Não se ignora que uma das causas da delinqüência juvenil é a falta de políticas públicas voltadas à criança e ao adolescente . Só que a sociedade não pode esperar indefinidamente que sejam implementadas as políticas públicas de emprego, educação, etc, que o país necessita. Ninguém duvida que tal implementação levaria décadas, e que os resultados positivos só seriam atingidos depois de mais outras décadas. Nesse interregno – de décadas -, a sociedade pacata e ordeira necessita de proteção contra os menores delinqüentes, especialmente em relação àqueles que praticam assassinatos, estupros e roubos.
O problema deve ser enfrentado de duas formas: criando políticas sociais de trabalho, educação e emprego, sim, mas simultaneamente fazendo os jovens entre 16 e 18 anos responderem penalmente pelos seus atos.
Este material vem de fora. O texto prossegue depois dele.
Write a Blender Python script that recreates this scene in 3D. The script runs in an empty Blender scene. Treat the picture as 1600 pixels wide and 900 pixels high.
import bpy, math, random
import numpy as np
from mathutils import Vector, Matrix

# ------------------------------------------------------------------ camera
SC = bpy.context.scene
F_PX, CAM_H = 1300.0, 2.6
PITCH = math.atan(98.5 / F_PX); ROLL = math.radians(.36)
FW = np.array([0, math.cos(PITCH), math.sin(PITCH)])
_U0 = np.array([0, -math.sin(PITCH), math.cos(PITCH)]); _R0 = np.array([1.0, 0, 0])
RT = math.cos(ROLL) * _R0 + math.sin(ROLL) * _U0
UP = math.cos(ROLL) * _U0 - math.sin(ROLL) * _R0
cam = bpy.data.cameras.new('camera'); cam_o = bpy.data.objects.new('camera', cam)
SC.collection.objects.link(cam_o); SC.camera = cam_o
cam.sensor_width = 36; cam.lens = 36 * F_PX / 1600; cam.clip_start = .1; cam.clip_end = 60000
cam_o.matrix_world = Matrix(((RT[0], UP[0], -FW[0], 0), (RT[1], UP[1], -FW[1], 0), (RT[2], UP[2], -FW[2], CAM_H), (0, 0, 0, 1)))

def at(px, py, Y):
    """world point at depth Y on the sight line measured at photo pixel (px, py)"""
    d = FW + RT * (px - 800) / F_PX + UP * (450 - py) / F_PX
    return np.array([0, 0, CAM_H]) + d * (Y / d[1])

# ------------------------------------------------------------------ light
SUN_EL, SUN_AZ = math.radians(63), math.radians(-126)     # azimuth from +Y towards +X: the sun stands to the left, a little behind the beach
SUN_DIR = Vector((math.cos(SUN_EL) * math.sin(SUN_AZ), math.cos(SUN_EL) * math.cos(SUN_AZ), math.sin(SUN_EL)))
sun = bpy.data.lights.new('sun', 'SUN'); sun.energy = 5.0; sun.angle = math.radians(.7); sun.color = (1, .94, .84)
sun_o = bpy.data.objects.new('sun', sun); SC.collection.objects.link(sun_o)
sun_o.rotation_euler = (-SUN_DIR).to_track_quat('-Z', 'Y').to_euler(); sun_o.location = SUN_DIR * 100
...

A sociedade não pode presenciar pacatamente o incremento da violência por parte de adolescentes entre 16 e 18 anos, que praticam os crimes mais perversos e violentos e são submetidos apenas às debilitadas e tíbias normas do Estatuto da Criança e do Adolescente, Diploma Legal que tem servido apenas de fomento à delinqüência juvenil no que pertine ao trato das práticas infracionais.
O povo brasileiro exige de suas autoridades uma reação forte contra adolescentes que praticam atos infracionais graves. Até o falecido Cardeal Aloísio Lorscheider, líder religioso católico, era favorável à redução da maioridade penal.
Quando o Estado não impõe punição impessoal proporcional à conduta ilícita e aos danos causados às vítimas, estimula-se a vingança privada. É uma agressão para o cidadão pacato e ordeiro que as normas do ECA sejam tão benevolentes com os menores infratores, tratando-os como pobres vítimas de um sistema social injusto, ao invés de puni-los como predadores que são. Essa situação apenas corrói a legitimidade das autoridades e fomenta a criminalidade.
Infelizmente, no Brasil o cidadão de bem se vê forçado a concordar com o afirmado por VOLNEY CORRÊA JÚNIOR: “No Brasil, o adolescente é equivalente ao ‘007’ no Reino Unido – tem licença para matar’.